Vicenza is located in the northeast part of Italy, on the Veneto Plain. Water from 18 artesian wells is treated in five plants, while one-third of the water consumed in the city is withdrawn from around 700 private wells. Currently, 97% of the population is connected to the water system. The waste water is treated in three plants. Around 92% of the population is connected to the sewerage system which consists of combined and separate systems. The latter is characteristic rather for new housing areas [29]. The annual rainfall in Vicenza is descending based on the data from the last two decades especially in winter season, which is characteristic for the whole Veneto region [26]. The yearly mean temperature is increasing which also causes an increase in evaporation leading to reduction in water reserves. At the same time, one of the main environmental issues in Vicenza is flooding, which happened a few times within recent years as a consequence of intensive rainfalls in autumn. Another reason for flooding is an overbuilt area and thus reduced ground permeability limiting water absorption. Even though the old water pipes are renovated systematically, the water losses reach up to 25%.

Innsbruck is located in Western Austria, surrounded by mountain ranges in the north and south. Only 32% (southern part) of the city is available for permanent settlement. Due to the alpine orography of the region, rainfall varies heavily in space, even within the municipality. The flow regime is influenced by snow and glacier melt in upstream regions and high precipitation during summer. The variations throughout the year and over the years according to the meteorological conditions are significant. Additionally, there is an influence of hydropower reservoirs [30]. As water flows rapidly through Innsbruck, the groundwater interaction is minimal [31]. Water intake to the distribution network relies mainly on a single spring in the mountains north of the city. All buildings are connected to the water (100%) and combined sewerage systems (99%). The major constraint influencing population density is topography, with mountain ranges north and south of the city. Both, heavy rainfalls and increasing temperatures cause accelerated glacier melting leading to higher risk of flooding [32]. The water loses in the water network are relatively small—below 10% is assumed, which might be due to the fact that about 1% of the network is rehabilitated each year.

3. Results

The data presented in Table 1 has been used to calculate three WF components: WF_blue, WF_green, and WF_grey for three cities in central Europe. Calculations for all cities were made on the basis of data from 2014 year except precipitation for which ten years average annual value was used. It is obvious that the total WF_urban is proportional to the urban area and the number of inhabitants. In order to compare cities of different size it is proposed to expressed WF per unit of area and per capita. Therefore, three different units (Mm³/year, m³/(year∙ha), dm³/(day∙capita)) were used to analyze obtained results as illustrated in Figure 2.

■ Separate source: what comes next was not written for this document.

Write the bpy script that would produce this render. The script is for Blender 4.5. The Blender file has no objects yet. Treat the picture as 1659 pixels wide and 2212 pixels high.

The highest total WF_urban of 67 Mm³/year was obtained by Wroclaw, a 41% lower value for Innsbruck (39 Mm³/year) and a 65% lower value for Vicenza (23 Mm³/year) (Figure 2a). These values are in accordance to the size of the cities. For Wroclaw, WF_blue is dominating (36 Mm³/year), the second value is reached for WF_grey (23 Mm³/year), and the lowest value for WF_green (8 Mm³/year), due to the relatively small share of the permeable area (24%) in the urbanized area and local climate. For Innsbruck, all three WFs are similar, with the smallest value for WF_blue (10 Mm³/year), middle value for WF_green (12 Mm³/year), and highest value for WF_grey (17 Mm³/year). In Innsbruck, relatively high WF_green in proportion to other WFs in comparison to other cities is associated with a very high percentage of permeable area (ca. 82%) which consists of a green area. In Vicenza blue and grey WFs are comparable (10 and 9 Mm³/year respectively) and the least significant is WF_green (5 Mm³/year), reflecting small percentage of permeable area (ca. 35%).

Relating WF with the areas of Wroclaw, Innsbruck, and Vicenza which are 293 km², 105 km², and 80 km² respectively, it appears that the largest total WF of 6665 m³/year∙ha is reached for Innsbruck (Figure 2b). A very close value of 6339 m³/year∙ha was obtained for Vicenza and a relatively small value of 4240 m³/year∙ha is reached for Wroclaw. These results imply that the total urban WF is inverse proportional to the population density. In the cases of Vicenza and Wroclaw, WF_blue is the major component of WF_urban which is the result of a high share of the impermeable area in the urbanized area at 61 and 69% respectively. In Innsbruck, WF_green dominates over WF_blue which correlates with the relation of permeable (green) 82% to impermeable 16% area. However, the grey WF is greatly influencing WF_urban which could be explained with the very high dilution factor of 0.865 reported for Innsbruck, while Wroclaw and Vicenza have 0.51 and 0.32, respectively. In general, it should be beneficial for a city, when the WF_green reaches a high value as this reflects a great percentage of permeable area in the city and its retention capacity of rain water.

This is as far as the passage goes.